#### MATERIAL FOR THE TASK ####
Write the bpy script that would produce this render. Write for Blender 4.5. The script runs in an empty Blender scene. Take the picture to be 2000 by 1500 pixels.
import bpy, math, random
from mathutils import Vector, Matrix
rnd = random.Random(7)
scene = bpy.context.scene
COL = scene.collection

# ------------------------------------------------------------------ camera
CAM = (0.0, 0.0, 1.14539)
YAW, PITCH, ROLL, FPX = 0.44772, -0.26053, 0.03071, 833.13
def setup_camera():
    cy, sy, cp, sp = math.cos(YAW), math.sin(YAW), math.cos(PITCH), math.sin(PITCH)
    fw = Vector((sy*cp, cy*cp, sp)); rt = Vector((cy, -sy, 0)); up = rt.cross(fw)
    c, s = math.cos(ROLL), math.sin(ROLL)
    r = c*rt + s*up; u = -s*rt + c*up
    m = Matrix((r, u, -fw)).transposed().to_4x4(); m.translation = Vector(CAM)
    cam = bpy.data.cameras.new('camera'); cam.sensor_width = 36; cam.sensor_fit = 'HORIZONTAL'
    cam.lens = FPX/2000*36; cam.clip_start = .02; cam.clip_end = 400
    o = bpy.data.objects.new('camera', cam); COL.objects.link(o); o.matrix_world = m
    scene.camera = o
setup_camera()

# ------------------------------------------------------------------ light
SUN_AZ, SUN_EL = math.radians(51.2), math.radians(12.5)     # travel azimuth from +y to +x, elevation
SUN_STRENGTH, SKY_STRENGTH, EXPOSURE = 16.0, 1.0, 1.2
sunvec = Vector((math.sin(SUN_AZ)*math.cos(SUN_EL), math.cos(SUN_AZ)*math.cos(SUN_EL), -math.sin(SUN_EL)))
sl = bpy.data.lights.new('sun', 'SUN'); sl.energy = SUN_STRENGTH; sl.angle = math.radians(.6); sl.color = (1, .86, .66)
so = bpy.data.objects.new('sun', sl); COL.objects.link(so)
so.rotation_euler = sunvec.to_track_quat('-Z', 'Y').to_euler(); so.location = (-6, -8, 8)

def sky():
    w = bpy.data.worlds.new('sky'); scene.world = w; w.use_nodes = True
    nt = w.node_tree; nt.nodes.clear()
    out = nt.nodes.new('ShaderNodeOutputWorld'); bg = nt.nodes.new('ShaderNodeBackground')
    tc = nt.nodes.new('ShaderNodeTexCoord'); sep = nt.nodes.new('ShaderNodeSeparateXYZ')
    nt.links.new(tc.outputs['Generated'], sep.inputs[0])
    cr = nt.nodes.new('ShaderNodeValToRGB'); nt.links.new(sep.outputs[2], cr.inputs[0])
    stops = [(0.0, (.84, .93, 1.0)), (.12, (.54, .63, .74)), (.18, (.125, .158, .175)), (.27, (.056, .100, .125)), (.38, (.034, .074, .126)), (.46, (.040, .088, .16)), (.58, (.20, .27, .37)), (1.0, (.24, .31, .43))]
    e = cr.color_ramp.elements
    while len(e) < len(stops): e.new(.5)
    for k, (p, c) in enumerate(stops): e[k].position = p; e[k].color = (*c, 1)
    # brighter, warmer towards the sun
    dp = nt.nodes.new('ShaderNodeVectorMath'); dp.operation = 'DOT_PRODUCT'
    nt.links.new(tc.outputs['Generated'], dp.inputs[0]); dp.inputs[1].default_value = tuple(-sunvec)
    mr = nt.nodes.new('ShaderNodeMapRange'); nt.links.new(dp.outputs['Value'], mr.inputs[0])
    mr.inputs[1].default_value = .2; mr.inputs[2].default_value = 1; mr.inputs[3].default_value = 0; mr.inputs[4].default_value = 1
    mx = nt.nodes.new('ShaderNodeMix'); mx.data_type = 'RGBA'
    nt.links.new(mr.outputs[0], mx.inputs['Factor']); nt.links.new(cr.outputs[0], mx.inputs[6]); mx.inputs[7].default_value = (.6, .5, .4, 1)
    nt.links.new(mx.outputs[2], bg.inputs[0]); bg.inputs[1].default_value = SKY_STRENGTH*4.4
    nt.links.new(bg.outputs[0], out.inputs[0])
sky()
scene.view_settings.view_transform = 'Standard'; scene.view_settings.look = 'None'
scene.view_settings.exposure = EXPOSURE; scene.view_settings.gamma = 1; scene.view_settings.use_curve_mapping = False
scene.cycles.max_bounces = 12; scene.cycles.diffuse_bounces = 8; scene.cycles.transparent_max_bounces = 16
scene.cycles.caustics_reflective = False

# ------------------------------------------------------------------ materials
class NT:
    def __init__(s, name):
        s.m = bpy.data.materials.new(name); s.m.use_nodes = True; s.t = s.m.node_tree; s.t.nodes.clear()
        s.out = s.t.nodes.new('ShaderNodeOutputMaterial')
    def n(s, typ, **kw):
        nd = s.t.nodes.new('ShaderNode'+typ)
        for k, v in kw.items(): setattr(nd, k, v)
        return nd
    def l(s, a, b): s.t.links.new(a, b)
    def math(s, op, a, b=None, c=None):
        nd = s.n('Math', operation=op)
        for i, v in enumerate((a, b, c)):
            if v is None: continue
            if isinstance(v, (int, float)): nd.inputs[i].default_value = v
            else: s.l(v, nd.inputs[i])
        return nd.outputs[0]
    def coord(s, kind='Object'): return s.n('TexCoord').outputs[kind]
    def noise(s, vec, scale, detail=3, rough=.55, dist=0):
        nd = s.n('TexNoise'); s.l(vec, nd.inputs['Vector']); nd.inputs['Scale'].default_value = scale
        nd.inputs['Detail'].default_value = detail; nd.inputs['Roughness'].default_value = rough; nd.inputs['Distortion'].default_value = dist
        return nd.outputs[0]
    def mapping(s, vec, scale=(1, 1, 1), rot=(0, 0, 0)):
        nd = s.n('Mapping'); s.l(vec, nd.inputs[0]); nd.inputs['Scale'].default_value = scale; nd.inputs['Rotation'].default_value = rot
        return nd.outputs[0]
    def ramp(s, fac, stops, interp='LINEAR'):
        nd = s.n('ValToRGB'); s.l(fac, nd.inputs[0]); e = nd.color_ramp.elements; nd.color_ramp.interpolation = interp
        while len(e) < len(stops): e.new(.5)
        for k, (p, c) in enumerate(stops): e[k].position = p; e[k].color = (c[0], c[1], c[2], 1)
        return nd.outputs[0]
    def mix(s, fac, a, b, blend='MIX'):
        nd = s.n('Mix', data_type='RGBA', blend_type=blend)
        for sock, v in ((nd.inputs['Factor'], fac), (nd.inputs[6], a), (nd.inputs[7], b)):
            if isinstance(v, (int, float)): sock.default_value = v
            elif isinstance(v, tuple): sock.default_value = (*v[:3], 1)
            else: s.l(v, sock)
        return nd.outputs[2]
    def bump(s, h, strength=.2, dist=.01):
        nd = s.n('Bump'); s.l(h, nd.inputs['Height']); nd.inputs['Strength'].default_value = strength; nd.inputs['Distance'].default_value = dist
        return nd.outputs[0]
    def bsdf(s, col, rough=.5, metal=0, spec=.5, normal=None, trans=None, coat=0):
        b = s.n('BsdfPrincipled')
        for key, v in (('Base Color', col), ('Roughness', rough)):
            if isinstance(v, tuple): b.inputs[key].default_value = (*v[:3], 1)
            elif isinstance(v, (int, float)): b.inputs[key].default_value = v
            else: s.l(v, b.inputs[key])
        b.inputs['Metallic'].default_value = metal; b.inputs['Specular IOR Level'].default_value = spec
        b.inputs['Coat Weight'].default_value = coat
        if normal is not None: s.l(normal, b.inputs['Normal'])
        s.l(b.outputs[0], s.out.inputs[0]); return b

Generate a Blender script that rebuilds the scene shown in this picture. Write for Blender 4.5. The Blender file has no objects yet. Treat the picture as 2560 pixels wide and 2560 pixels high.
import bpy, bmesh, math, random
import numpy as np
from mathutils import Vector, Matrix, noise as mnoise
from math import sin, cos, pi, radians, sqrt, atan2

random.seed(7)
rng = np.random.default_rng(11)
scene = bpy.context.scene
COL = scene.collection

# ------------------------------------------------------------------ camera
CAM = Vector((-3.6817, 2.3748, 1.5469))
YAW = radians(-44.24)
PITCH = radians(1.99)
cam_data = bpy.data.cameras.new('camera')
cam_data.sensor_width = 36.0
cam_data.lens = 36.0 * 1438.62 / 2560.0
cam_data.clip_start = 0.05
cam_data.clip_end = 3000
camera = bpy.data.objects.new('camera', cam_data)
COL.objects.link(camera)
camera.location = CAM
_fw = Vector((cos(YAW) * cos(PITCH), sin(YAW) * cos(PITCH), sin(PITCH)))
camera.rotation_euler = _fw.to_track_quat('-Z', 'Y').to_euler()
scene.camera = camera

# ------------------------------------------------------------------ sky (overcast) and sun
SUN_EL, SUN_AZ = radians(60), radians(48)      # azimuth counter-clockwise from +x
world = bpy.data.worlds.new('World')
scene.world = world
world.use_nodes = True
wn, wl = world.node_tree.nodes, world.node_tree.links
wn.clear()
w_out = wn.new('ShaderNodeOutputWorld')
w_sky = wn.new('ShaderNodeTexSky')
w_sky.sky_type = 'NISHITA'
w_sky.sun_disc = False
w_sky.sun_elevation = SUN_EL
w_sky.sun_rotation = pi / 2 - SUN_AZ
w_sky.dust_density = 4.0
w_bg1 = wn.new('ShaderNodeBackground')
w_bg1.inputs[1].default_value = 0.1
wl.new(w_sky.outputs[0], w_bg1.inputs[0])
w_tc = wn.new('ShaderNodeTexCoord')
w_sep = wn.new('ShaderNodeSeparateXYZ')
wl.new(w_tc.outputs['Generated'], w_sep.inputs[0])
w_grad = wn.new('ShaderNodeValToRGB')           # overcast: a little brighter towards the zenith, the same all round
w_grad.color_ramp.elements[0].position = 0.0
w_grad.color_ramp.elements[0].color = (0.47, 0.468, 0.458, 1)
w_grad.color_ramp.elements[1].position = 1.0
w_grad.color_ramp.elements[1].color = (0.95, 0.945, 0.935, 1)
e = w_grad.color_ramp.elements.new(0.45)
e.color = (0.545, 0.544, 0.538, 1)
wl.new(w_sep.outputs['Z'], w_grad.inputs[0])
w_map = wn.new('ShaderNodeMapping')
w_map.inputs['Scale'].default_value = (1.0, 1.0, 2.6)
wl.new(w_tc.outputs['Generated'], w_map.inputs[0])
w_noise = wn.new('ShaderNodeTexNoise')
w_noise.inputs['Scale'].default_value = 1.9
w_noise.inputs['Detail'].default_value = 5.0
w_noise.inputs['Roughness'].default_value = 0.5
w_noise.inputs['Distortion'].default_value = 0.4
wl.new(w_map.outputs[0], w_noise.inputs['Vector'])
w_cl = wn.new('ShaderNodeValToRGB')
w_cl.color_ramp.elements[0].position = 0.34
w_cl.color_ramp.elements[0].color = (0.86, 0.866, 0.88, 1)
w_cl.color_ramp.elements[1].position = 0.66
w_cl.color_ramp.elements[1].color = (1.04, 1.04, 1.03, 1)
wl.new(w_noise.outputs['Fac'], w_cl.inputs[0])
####
TASK INSTRUCTIONS — Copy each line from the data above that includes "this".

ANSWER TO THE TASK —
Write the bpy script that would produce this render. Write for Blender 4.5. The script runs in an empty Blender scene. Take the picture to be 2000 by 1500 pixels.
Generate a Blender script that rebuilds the scene shown in this picture. Write for Blender 4.5. The Blender file has no objects yet. Treat the picture as 2560 pixels wide and 2560 pixels high.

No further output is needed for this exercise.